Corrections on the No Drone Zone Report, 5/5/14 

The Planet has received a note from Berkeley Peace and Justice Commissioner Bob Meola: 

"Thank you for the Berkeley Daily Planet article. I learned of it when Nick Mottern, [of KnowDrones.org] in New York, wrote to me that: 'I've read several articles about the drone action last week; I thought the one in the Daily Planet was the best.'" 

However…. 

There was one major point of confusion. While the Peace and Justice Commission (PJC) and the Police Review Commission (PRC) submitted a 19-page joint report to the Council, it turns out that the PJC and the PRC had written two different versions of a proposed resolution. 

"Although the PRC copied the PJC WHEREASES," Meola points out, "the RESOLVED clause is very different." 

In contrast to the PRC resolution, Meola writes, the PJC's resolution "bans all drones, including commercial ones." 

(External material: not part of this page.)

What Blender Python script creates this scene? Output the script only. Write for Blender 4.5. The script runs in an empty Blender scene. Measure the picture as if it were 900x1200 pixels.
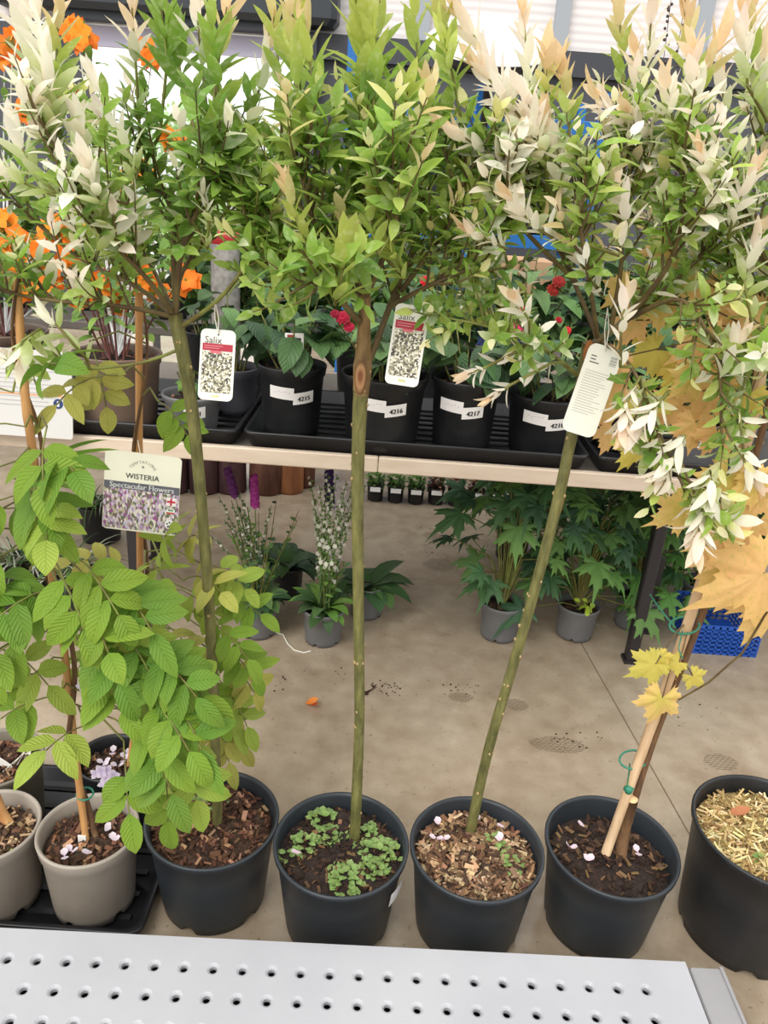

Because the speaker's backs were to the reporter when they were addressing the Council, an important statement was misattributed. It was Michael Sherman of the PRC who responded that his commission "did not take a stand on the personal use of drones." 

This statement was incorrectly assigned to Meola. In fact, Meola clarifies, the Peace and Justice Commission's resolution goes further and "bans all drones, including commercial drones." 

And, the author apologizes for misspelling Wozniak.